Dans les régions les plus sèches de l'Inde, Acacia nilotica, subsp. indica a été largement utilisée en agroforesterie; plusieurs rapports récents font cependant état de croissance réduite des cultures sous couvert.

La concurrence racinaire pour l'eau semble jouer un rôle important; mais on connaît mal encore les effets d'une forte teneur du sol en tanin (Adjets et Hadi, 1993). Des essais comparatifs devraient être réalisés avec subsp. cupressiformis, dont le couvert est fin, pour déterminer si l'ombrage joue, lui aussi, un rôle, vu que les deux espèces font également concurrence aux cultures pour l'eau du sol.

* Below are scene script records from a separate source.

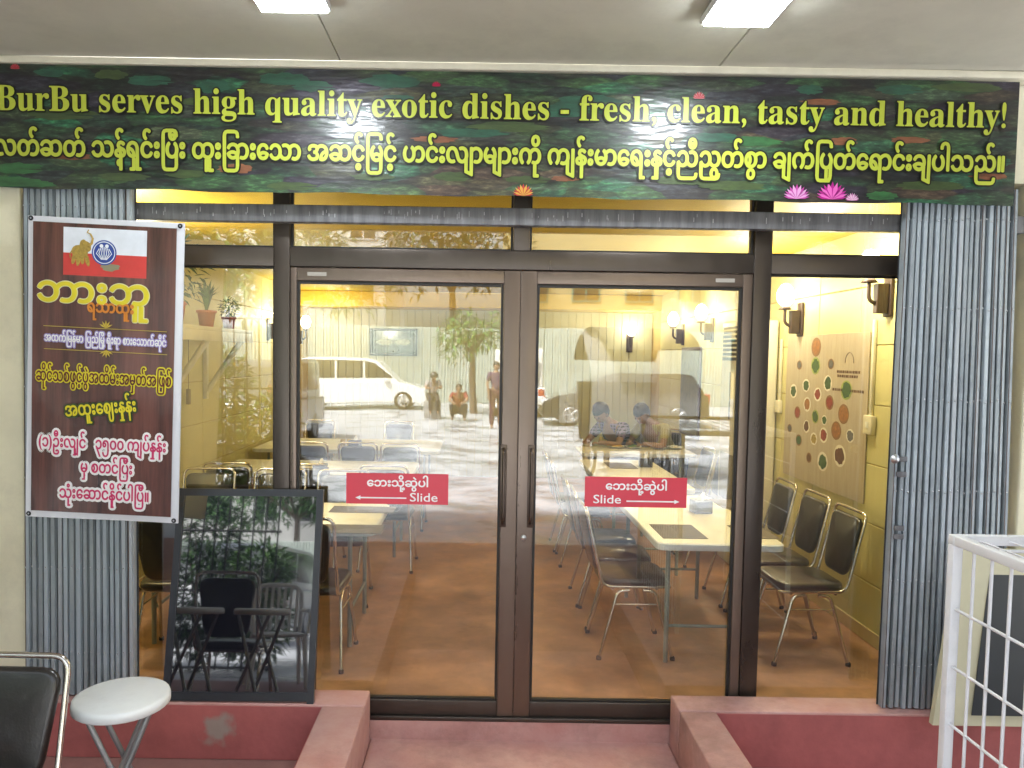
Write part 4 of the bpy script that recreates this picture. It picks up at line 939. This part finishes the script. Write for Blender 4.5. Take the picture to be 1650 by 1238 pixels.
# ================================================================== PEOPLE
def skin_mesh(pts, edges, rad, sub=2):
    me = bpy.data.meshes.new('tmp'); me.from_pydata(pts, edges, []); o = bpy.data.objects.new('tmp', me); COL.objects.link(o)
    o.modifiers.new('s', 'SKIN'); 
    sv = me.skin_vertices[0].data
    for i, r_ in enumerate(rad): sv[i].radius = (r_, r_) if not isinstance(r_, tuple) else r_
    sv[0].use_root = True
    md = o.modifiers.new('u', 'SUBSURF'); md.levels = sub; md.render_levels = sub
    bpy.context.view_layer.update(); dg = bpy.context.evaluated_depsgraph_get()
    r = bpy.data.meshes.new_from_object(o.evaluated_get(dg)); out = ([tuple(v.co) for v in r.vertices], [tuple(p.vertices) for p in r.polygons])
    bpy.data.objects.remove(o); bpy.data.meshes.remove(r); return out
def ellipsoid(c, rx, ry, rz_, M=None, n=14, seg=10, cut=None):
    vs = []; fs = []
    for i in range(seg+1):
        t_ = math.pi*i/seg
        for k in range(n):
            a_ = 2*math.pi*k/n; vs.append(Vector((rx*math.sin(t_)*math.cos(a_), ry*math.sin(t_)*math.sin(a_), rz_*math.cos(t_))))
    for i in range(seg):
        for k in range(n): fs.append((i*n+k, (i+1)*n+k, (i+1)*n+(k+1)%n, i*n+(k+1)%n))
    M = M or Matrix.Identity(4); return [tuple(Matrix.Translation(c) @ M @ v) for v in vs], fs
SKIN = mat('skin', (.28,.16,.10), .5, 0, .08, 12); HAIR = mat('black_hair', (.012,.010,.010), .45, 0, .3, 40)
def person(label, loc, rz, J, shirt, trousers, hairm=HAIR, head_tilt=0, short=True, helmet=None):
    """J: joints in local metres, person faces -Y"""
    t = thing('person', label, 'person', loc, rz)
    V = {k: Vector(v) for k, v in J.items()}
    names = ['pelvis','waist','chest','neck','head0']; pts = []; idx = {}
    def P(n): idx[n] = len(pts); pts.append(tuple(V[n])); return idx[n]
    rad = []; edges = []
    V['head0'] = V['neck']+(V['head']-V['neck'])*.55
    for n, r_ in zip(names, (.115,.105,.125,.05,.05)): P(n); rad.append(r_)
    edges += [(0,1),(1,2),(2,3),(3,4)]
    for s_ in 'lr':
        for n, r_ in (('sh',.055),('el',.040),('wr',.027),('ha',.030)): P(n+s_); rad.append(r_)
        edges += [(idx['chest'],idx['sh'+s_]),(idx['sh'+s_],idx['el'+s_]),(idx['el'+s_],idx['wr'+s_]),(idx['wr'+s_],idx['ha'+s_])]
        for n, r_ in (('hi',.085),('kn',.058),('an',.036),('to',.034)): P(n+s_); rad.append(r_)
        edges += [(0,idx['hi'+s_]),(idx['hi'+s_],idx['kn'+s_]),(idx['kn'+s_],idx['an'+s_]),(idx['an'+s_],idx['to'+s_])]
    b = MB(); b.add(*skin_mesh(pts, edges, rad), True)
    for s_ in 'lr':          # fingers
        h = V['ha'+s_]; d = (h-V['wr'+s_]).normalized(); sd_ = d.cross(Vector((0,0,1)));
        sd_ = sd_.normalized() if sd_.length > .1 else Vector((1,0,0))
        for k, L_ in enumerate((.060,.070,.066,.052)):
            o_ = h+sd_*(k-1.5)*.018+d*.01; b.tube([o_, o_+d*L_*.5, o_+d*L_*.85+Vector((0,0,-.02))], .0085, 6, r2=.006)
        o_ = h-sd_*.03; b.tube([o_-d*.01, o_-sd_*.02+d*.03, o_-sd_*.02+d*.05], .010, 6, r2=.007)
    HM = Matrix.Rotation(head_tilt, 4, 'X'); hc_ = V['head']
    vs, fs = ellipsoid(hc_, .076, .096, .118, HM, 18, 14); b.add(vs, fs, True)
    vs, fs = ellipsoid(hc_+HM.to_3x3()@Vector((0,-.094,-.015)), .013, .018, .026, HM, 8, 6); b.add(vs, fs, True)
    for sx in (-1,1):
        vs, fs = ellipsoid(hc_+HM.to_3x3()@Vector((sx*.077,.005,-.005)), .012, .02, .032, HM, 8, 6); b.add(vs, fs, True)
    b.build('body', SKIN, t)
    ey = MB()
    for sx in (-1,1):
        vs, fs = ellipsoid(hc_+HM.to_3x3()@Vector((sx*.03,-.086,.012)), .012, .008, .008, HM, 8, 6); ey.add(vs, fs, True)
    ey.build('eyes', mat('eye_dark', (.03,.02,.02), .3), t)
    vs, fs = ellipsoid(hc_+HM.to_3x3()@Vector((0,-.085,-.055)), .024, .012, .008, HM, 8, 6); MB().add(vs, fs, True).build('mouth', mat('lips', (.25,.09,.07), .5), t)
    if helmet:
        vs, fs = ellipsoid(hc_+HM.to_3x3()@Vector((0,.012,.04)), .125, .14, .125, HM, 18, 14); fs = [f for f in fs if min(vs[i][2] for i in f) > hc_.z-.02]; MB().add(vs, fs, True).build('helmet', helmet, t)
    else:
        vs, fs = ellipsoid(hc_+HM.to_3x3()@Vector((0,.016,.022)), .090, .106, .118, HM, 22, 18)
        Mi = HM.to_3x3().inverted(); keep = []
        for f in fs:
            c0 = sum((Vector(vs[i]) for i in f), Vector())/4-hc_; c0 = Mi@c0
            if c0.z > .045 or (c0.y > .0 and c0.z > -.08): keep.append(f)
        MB().add([tuple(Vector(v)+Vector((random.uniform(-.004,.004),)*3)) for v in vs], keep, True).build('hair', hairm, t)
    # clothes follow the body
    cp = []; ci = {}
    def C(n, v=None): ci[n] = len(cp); cp.append(tuple(v if v is not None else V[n])); return ci[n]
    cr = []; ce = []
    for n, r_ in (('pelvis',.135),('waist',.128),('chest',.150)): C(n); cr.append(r_)
    ce += [(0,1),(1,2)]; C('neckb', V['chest']+(V['neck']-V['chest'])*.6); cr.append(.075); ce.append((2,3))
    for s_ in 'lr':
        C('sh'+s_); cr.append(.072); ce.append((2, ci['sh'+s_]))
        e_ = V['sh'+s_]+(V['el'+s_]-V['sh'+s_])*(.75 if short else 1); C('el'+s_, e_); cr.append(.056); ce.append((ci['sh'+s_], ci['el'+s_]))
        if not short: C('w'+s_, V['el'+s_]+(V['wr'+s_]-V['el'+s_])*.9); cr.append(.040); ce.append((ci['el'+s_], ci['w'+s_]))
    MB().add(*skin_mesh(cp, ce, cr), True).build('shirt', shirt, t)
    cp = []; ci = {}; cr = []; ce = []
    C('pelvis'); cr.append(.138)
    for s_ in 'lr':
        C('hi'+s_); cr.append(.105); C('kn'+s_); cr.append(.075); C('an'+s_); cr.append(.060); ce += [(0, ci['hi'+s_]), (ci['hi'+s_], ci['kn'+s_]), (ci['kn'+s_], ci['an'+s_])]
    MB().add(*skin_mesh(cp, ce, cr), True).build('trousers', trousers, t)
    return t
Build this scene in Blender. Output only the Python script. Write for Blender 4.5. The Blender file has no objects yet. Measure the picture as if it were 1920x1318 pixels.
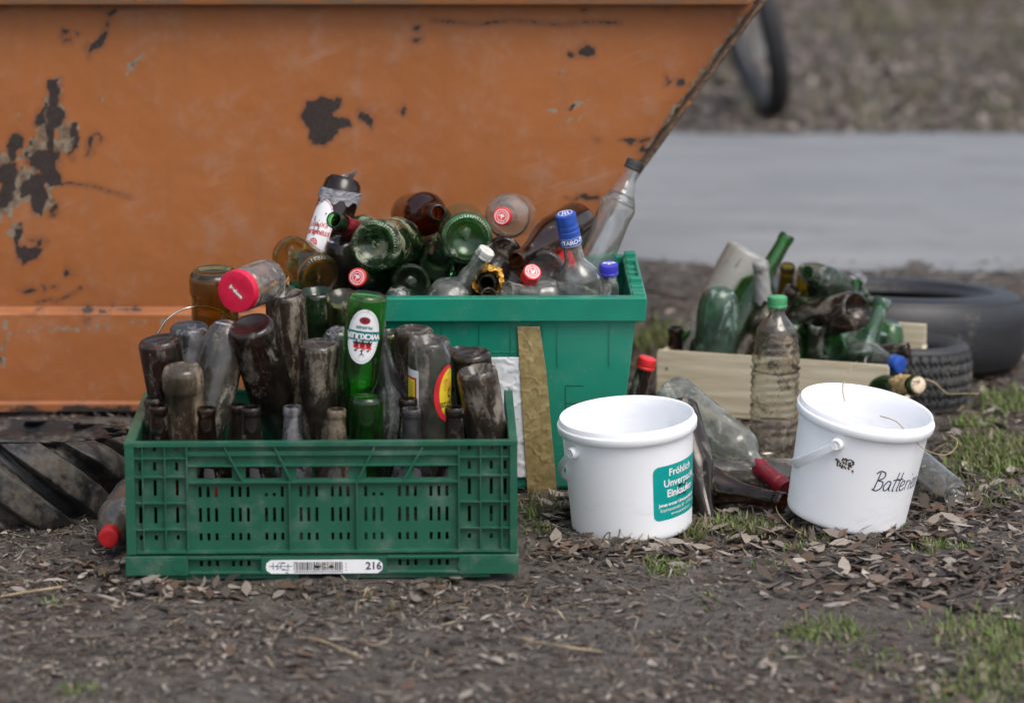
import bpy, bmesh, math, random
import numpy as np
from mathutils import Vector, Matrix, Quaternion
rad = math.radians
random.seed(7)
S = bpy.context.scene
C = S.collection

# ------------------------------------------------------------------ camera, sky, sun, exposure
FPX, CU, CV = 6100.0, 960.0, 659.0            # focal length in pixels of the 1920 px wide picture
TH = math.atan(1287.0 / FPX)                  # downward pitch
H0 = 1.37
cam = bpy.data.cameras.new('camera'); cam_o = bpy.data.objects.new('camera', cam); C.objects.link(cam_o)
cam.sensor_width = 36.0; cam.lens = 36.0 * FPX / 1920.0
cam.clip_start = 0.05; cam.clip_end = 2000
cam_o.location = (0, 0, H0); cam_o.rotation_euler = (math.pi / 2 - TH, 0, 0)
cam.dof.use_dof = True; cam.dof.focus_distance = 5.30; cam.dof.aperture_fstop = 2.7
S.camera = cam_o

SUN_EL, SUN_ROT = rad(58), rad(140)           # high soft sun, behind the camera to the right
w = bpy.data.worlds.new('World'); S.world = w; w.use_nodes = True
nt = w.node_tree
sky = nt.nodes.new('ShaderNodeTexSky'); sky.sky_type = 'NISHITA'; sky.sun_disc = False
sky.sun_elevation = SUN_EL; sky.sun_rotation = SUN_ROT; sky.air_density = 1.0; sky.dust_density = 4.0; sky.ozone_density = 1.0
hs = nt.nodes.new('ShaderNodeHueSaturation'); hs.inputs['Saturation'].default_value = 0.62
nt.links.new(sky.outputs[0], hs.inputs['Color'])
nt.links.new(hs.outputs[0], nt.nodes['Background'].inputs['Color'])
nt.nodes['Background'].inputs['Strength'].default_value = 0.15
sun = bpy.data.lights.new('sun', 'SUN'); sun.energy = 0.85; sun.angle = rad(35); sun.color = (1.0, 0.96, 0.9)
sun_o = bpy.data.objects.new('sun', sun); C.objects.link(sun_o)
sd = Vector((math.sin(SUN_ROT) * math.cos(SUN_EL), math.cos(SUN_ROT) * math.cos(SUN_EL), math.sin(SUN_EL)))
sun_o.rotation_euler = (-sd).to_track_quat('-Z', 'Y').to_euler()
S.view_settings.view_transform = 'Standard'; S.view_settings.look = 'None'
S.view_settings.exposure = 0.56; S.view_settings.gamma = 1.0
S.cycles.use_denoising = True
S.cycles.max_bounces = 18; S.cycles.transmission_bounces = 18; S.cycles.transparent_max_bounces = 16
S.cycles.diffuse_bounces = 4; S.cycles.glossy_bounces = 6
S.cycles.sample_clamp_indirect = 5.0
S.cycles.blur_glossy = 0.5

# ------------------------------------------------------------------ helpers
FW = Vector((0, math.cos(TH), -math.sin(TH))); UP = Vector((0, math.sin(TH), math.cos(TH))); RT = Vector((1, 0, 0))
EYE = Vector((0, 0, H0))
def ray(u, v): return RT * ((u - CU) / FPX) + UP * (-(v - CV) / FPX) + FW
def P(u, v, Y):
    d = ray(u, v); return EYE + d * (Y / d.y)
def PZ(u, v, z):
    d = ray(u, v); return EYE + d * ((z - H0) / d.z)

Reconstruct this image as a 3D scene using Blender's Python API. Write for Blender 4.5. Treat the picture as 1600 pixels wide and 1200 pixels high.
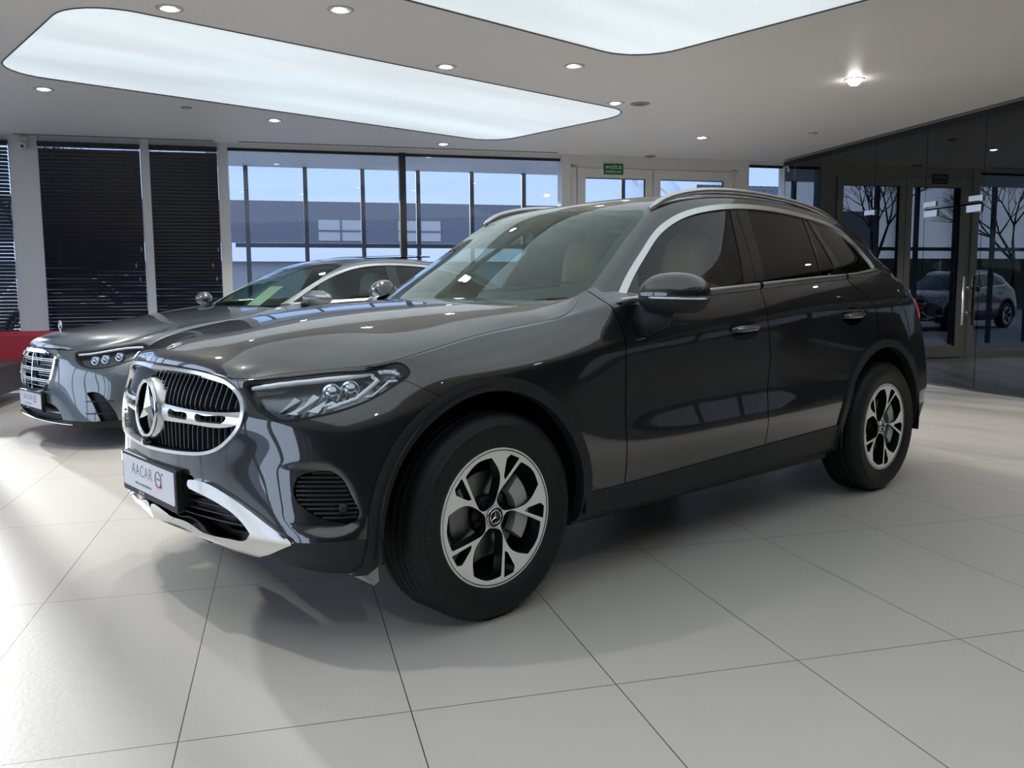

Le mode de faire-valoir des terres et des arbres est un facteur capital qui peut compromettre le succès des systèmes agroforestiers. Quand les terres n'appartiennent à personne, rien n'incite au développement; et si elles appartiennent à l'État, leur utilisation en vertu du droit coutumier ne confère pas automatiquement la propriété des arbres. Autre complication possible: les changements de politique des gouvernements successifs: ainsi, quand des terres ont été redistribuées par un gouvernement communiste auquel a succédé un régime démocratique, des différends surviennent quant aux droits de propriété. Raintree (1987) a énuméré certains des problèmes juridiques complexes rencontrés. Ces problèmes ne varient pas seulement d'un pays à l'autre, mais parfois même selon les régions d'un même pays. Avant de s'atteler à leur tâche, les responsables des projets d'agroforesterie envisagés devront s'assurer que nulle chausse-trape ne les guette quant à la propriété des terres et des arbres.